One of the things I fundamentally hold to be both true (and so possible) is that we can shift corporate culture. So it was a surprise for me to hear colleagues talk about changing culture has being impossible. They were expressing was a strong feeling that corporates will never shift out of the Red command and control culture as described by Laloux in Reinventing Organisations. At best, they said, we could shift an organisation into Amber or benevolent dictatorship but when the going gets tough the organisation will revert back into its fear based, command and control culture.
I got a strong sense of resignation – why bother, our efforts are futile, leadership will never change, they don’t want to, they have too much too lose. Man lives with and is motivated by fear and significance and so we will ever change. It didn’t ring true for me

Perhaps it is an overly ambitious view, that a handful of us can shift a culture so deeply entrenched it is taken as normal, ‘the way things are’. Ambition is such a Western thing, but do we have it all wrong ? Do we only choose to shift into ambition when we can see the end result ? It would explain why more people don’t explore and it certainly explains why it was so hard for me to break the woman’s diving world record, I was sitting with an invisible belief that you only start when you can see the end.

What if the very thing keeping us stuck in cultures we abhore and that are abusive and disempowering is that we are using the same red based, unilateral control based emotional and mental models that created and now sustain the very thing we despise ?

I find it impossible to believe that showing up in a totally non-unilateral way (Teal in Laloux’s world) is a waste of time – especially after coming back from Dharamsala in India. For those who aren’t aware, this is the location of the Dalai Lama and the Tibetan Exile community.
When I was there we had two conversations with monks, one who was part of the uprising in the 90’s and who was in a Chinese prison, tortured and starved almost to death. The thing that I really noticed was how they both spoke about and viewed what is happening to Tibet and Tibetan culture(it is being eradicated ina ruthless and violent manner with millions of Tibetans starving to death). In Western minds it is impossible to stand up to China, so why bother ? In Western thinking, talking about a personal experience so horrific would bring out intense and embodied anger, hatred and sorrow. I saw none of this and it surprised me.

There is something incredible in the way the monks and other Tibetans in Dharamsala think about the world. When asked how they aren’t angry and don’t hate China the answer is along the lines of… it has to change, it isn’t sustainable to do what the Chinese government does to its people, they have a younger generation that is out in the world and coming back with new ideas, it will change… oh and besides, who am I hating ? It isn’t the man in the street, they are also suffering and besides, I have Chinese friends, they are good people.

It just doesn’t seem to occur to them to give up and stop working toward freeing Tibet even though China is a formidable almost untouchable foe and even though they can’t necessarily see the ‘how’. Instead they choose to live from an ambition so deep it transcends lifetimes. This hope brings in a sense of the inevitable – things will change, they don’t know when and they may not know how but they will keep on working, living and thinking as if it was possible…. until it has changed.

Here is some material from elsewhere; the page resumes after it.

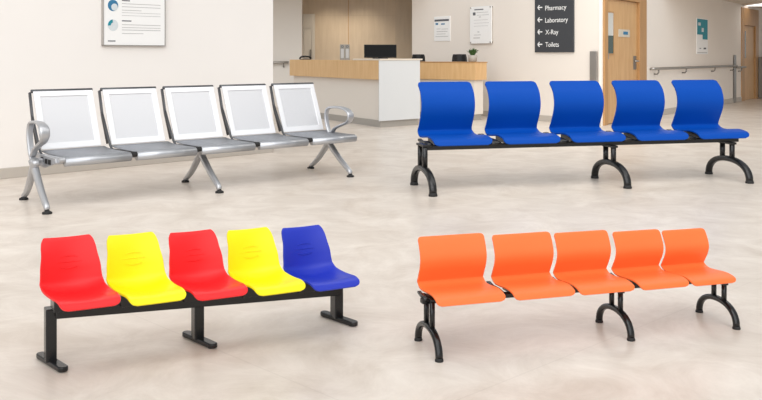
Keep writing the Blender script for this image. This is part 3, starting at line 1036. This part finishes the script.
# --- perforated metal bench
def metal_bench(X0, Y0, psi, W, U, uLMR, vr, vfoot, skew):
    r = empty('waiting_bench', (X0, Y0, 0), psi)
    tag(r, 'five-seat perforated silver metal waiting bench with armrests in front of the cream wall', 'bench')
    zt, vt, zb, vb = 0.824, -0.03, 0.388, 0.13
    vfr, zfr, zse = 0.588, 0.345, 0.370
    up = Vector((0, -(vt - vb), zt - zb))
    hgt = up.length
    e = up.normalized()
    nrm = Vector((0, -e.z, e.y))
    if nrm.y > 0:
        nrm = -nrm
    bd = 0.047

    def back_pt(x, t, o):
        return Vector((x, -vb, zb)) + e * t + nrm * o
    hub_v, hub_z = 0.33, 0.285
    link('beam', nbox((uLMR[0] - 0.06, -0.32, 0.29), (U[-1] + W, -0.25, 0.345)), 'chrome', r, bevel=0.008)
    for i, u in enumerate(U):
        bm = bmesh.new()
        xs = (0.012, bd + 0.012, W - bd - 0.03, W - 0.03)
        ts = (0, bd, hgt - bd * 0.9, hgt)
        for a in range(3):
            for c in range(3):
                if a == 1 and c == 1:
                    continue
                q = [(xs[a], ts[c]), (xs[a + 1], ts[c]), (xs[a + 1], ts[c + 1]), (xs[a], ts[c + 1])]
                f = [bm.verts.new(back_pt(x, t, 0.004)) for x, t in q]
                bm.faces.new(f)
        bmesh.ops.remove_doubles(bm, verts=bm.verts, dist=1e-5)
        bk = link('backrest', bm, 'panel_white', r, solid=0.012, bevel=0.002)
        bk.location.x = u
        bm = bmesh.new()
        f = [bm.verts.new(back_pt(x, t, 0.001)) for x, t in ((xs[1] - 0.002, ts[1] - 0.002), (xs[2] + 0.002, ts[1] - 0.002), (xs[2] + 0.002, ts[2] + 0.002), (xs[1] - 0.002, ts[2] + 0.002))]
        bm.faces.new(f)
        link('mesh_panel', bm, 'panel_mesh', bk, solid=0.004)
        bm = bmesh.new()
        tp = back_pt(0, hgt + 0.006, -0.006)
        sweep(bm, [tp + Vector((0.002, 0, 0)), tp + Vector((W - 0.026, 0, 0))], 0.014, 0.014, (0, 1, 0), 14)
        link('top_roll', bm, 'dark_roll', bk, smooth=True)
        # upright bracket at the left edge, behind the panel
        bm = bmesh.new()
        sweep(bm, [back_pt(-0.004, hgt, -0.02), back_pt(-0.006, hgt * 0.55, -0.035), back_pt(-0.006, 0.02, -0.02)], 0.009, 0.016, (1, 0, 0), 8, 0.6)
        sweep(bm, [back_pt(-0.006, hgt * 0.62, -0.03), back_pt(-0.006, 0.0, 0.015), lv(-0.006, 0.2, zse - 0.03)], 0.008, 0.010, (1, 0, 0), 8, 0.6)
        link('side_bracket', bm, 'dark_roll', bk, smooth=True, label='dark grey upright bracket beside the panel')
        # seat
        prof = catmull([(vb + 0.0, zse + 0.012, 0), (vb + 0.06, zse + 0.002, 0), (0.3, zse - 0.004, 0), (vfr - 0.06, zse - 0.006, 0), (vfr - 0.03, zse - 0.006, 0)], 5)
        bm = bmesh.new()
        rows = [[bm.verts.new(lv(x, p.x, p.y)) for x in (0.012, W * 0.5, W)] for p in prof]
        for A, B in zip(rows, rows[1:]):
            for q in range(2):
                bm.faces.new((A[q], A[q + 1], B[q + 1], B[q]))
        st = link('seat', bm, 'seat_mesh', r, smooth=True, solid=0.006)
        st.location.x = u
        bm = bmesh.new()
        sweep(bm, [lv(0.010, vfr - 0.033, zse - 0.038), lv(W + 0.002, vfr - 0.033, zse - 0.038)], 0.033, 0.033, (0, 1, 0), 20)
        link('front_roll', bm, 'roll', st, smooth=True)
        bm = bmesh.new()
        cl = lv(-0.022, vfr - 0.035, zse - 0.022)
        sweep(bm, [cl + Vector((-0.014, 0, 0)), cl + Vector((0.03, 0, 0))], 0.02, 0.02, (0, 1, 0), 14)
        box(bm, lv(-0.03, vfr - 0.04, zse - 0.04), lv(0.008, vb + 0.02, zse - 0.006))
        link('side_rail', bm, 'rubber' if i else 'chrome', st)
    # end plates with slots
    for u, name in ((U[0] - 0.05, 'end_plate'), (U[-1] + W + 0.012, 'end_plate')):
        bm = bmesh.new()
        pts = [(vb - 0.0, zse + 0.02), (vb + 0.1, zse + 0.0), (vfr - 0.06, zse - 0.01), (vfr - 0.05, zse - 0.045), (hub_v, 0.275), (hub_v - 0.16, 0.285), (vb + 0.05, zse - 0.06)]
        A = [bm.verts.new(lv(u, a, z)) for a, z in pts]
        B = [bm.verts.new(lv(u + 0.02, a, z)) for a, z in pts]
        bm.faces.new(A)
        bm.faces.new(B[::-1])
        for q in range(len(pts)):
            bm.faces.new((A[q], A[(q + 1) % len(pts)], B[(q + 1) % len(pts)], B[q]))
        ep = link(name, bm, 'chrome', r, bevel=0.004)
        bm = bmesh.new()
        for a, z in ((0.30, 0.335), (0.37, 0.328), (0.43, 0.326)):
            box(bm, lv(u - 0.003, a + 0.022, z - 0.018), lv(u + 0.004, a - 0.022, z + 0.018))
        link('slot', bm, 'rubber', ep, label='dark slots in the silver end plate')
    # legs
    for u in uLMR:
        bm = bmesh.new()
        hubp = lv(u + skew * hub_v, hub_v, hub_z)
        ff = lv(u + skew * vfoot, vfoot, 0.028)
        fr = lv(u + skew * vr, vr, 0.028)
        pf = catmull([hubp + Vector((0, 0.04, 0.05)), hubp + Vector((0, -0.02, -0.03)), hubp.lerp(ff, 0.55) + Vector((0, 0.008, 0.0)), ff + Vector((0, 0.02, 0.03)), ff], 5)
        n = len(pf)
        sweep(bm, pf, [0.030 - 0.010 * i / (n - 1) for i in range(n)], [0.030 - 0.012 * i / (n - 1) for i in range(n)], (1, 0, 0), 14, 0.8)
        pr = catmull([hubp + Vector((0, -0.03, 0.05)), hubp + Vector((0, 0.04, -0.03)), hubp.lerp(fr, 0.55) + Vector((0, -0.01, -0.01)), fr + Vector((0, -0.05, 0.03)), fr], 5)
        sweep(bm, pr, [0.030 - 0.010 * i / (n - 1) for i in range(n)], [0.030 - 0.012 * i / (n - 1) for i in range(n)], (1, 0, 0), 14, 0.8)
        leg = link('leg', bm, 'chrome', r, smooth=True)
        for q in (ff, fr):
            bm = bmesh.new()
            lathe(bm, [(0.034, 0), (0.034, 0.012), (0.018, 0.02), (0.013, 0.032)], 20, (q.x, q.y, 0))
            link('foot_pad', bm, 'rubber', leg, smooth=True)
    # armrests: bent loops at both ends
    for u, vk in ((U[0] - 0.095, 0.58), (U[-1] + W - 0.03, 0.74)):
        loop = catmull([lv(u, 0.18 + (-q.y - 0.18) * vk, q.z) for q in [lv(u, 0.36, 0.28), lv(u, 0.24, 0.37), lv(u, 0.185, 0.47), lv(u, 0.18, 0.55), lv(u, 0.225, 0.60), lv(u, 0.36, 0.613), lv(u, 0.52, 0.607), lv(u, 0.63, 0.575),
                        lv(u, 0.655, 0.525), lv(u, 0.60, 0.478), lv(u, 0.47, 0.445), lv(u, 0.35, 0.41), lv(u, 0.28, 0.36)]], 5)
        n = len(loop)
        rs = []
        for i in range(n):
            t = i / (n - 1)
            rs.append(0.024 + 0.014 * math.exp(-((t - 0.62) / 0.16) ** 2))
        bm = sweep(bmesh.new(), loop, rs, 0.012, (1, 0, 0), 14, 0.7)
        link('armrest', bm, 'chrome', r, smooth=True)
    return r


metal_bench(-2.69, 6.89, 0.752, 0.522, [0.024, 0.592, 1.160, 1.732, 2.305], (-0.038, 1.370, 2.766), -0.03, 0.70, -0.17)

It is as if they see ambition in a totally different way. They seem to see past generations, into a future that seems impossible from this ‘here’. They don’t seem to live from the stress, defensiveness, anxiety, resignation and resentment that is the default starting point out here in the West. They live in what I can only call Deep Hope!

Which makes me wonder how many of us have given up and are just not being present in our lives ? Have we managed to get ourselves to believe that if we can’t see the change, if we can’t connect the change to us, then it isn’t worth trying or changing ?

What would become possible if we were able to shift out of resignation and fear and into deep hope ? I can’t think of a more freeing way of living in this world, in fact, this is how I choose to experience each day, from deep ambition, deep acceptance and deep hope. Things may not change in my lifetime, but maybe how I showed up in this lifetime makes the change possible in another.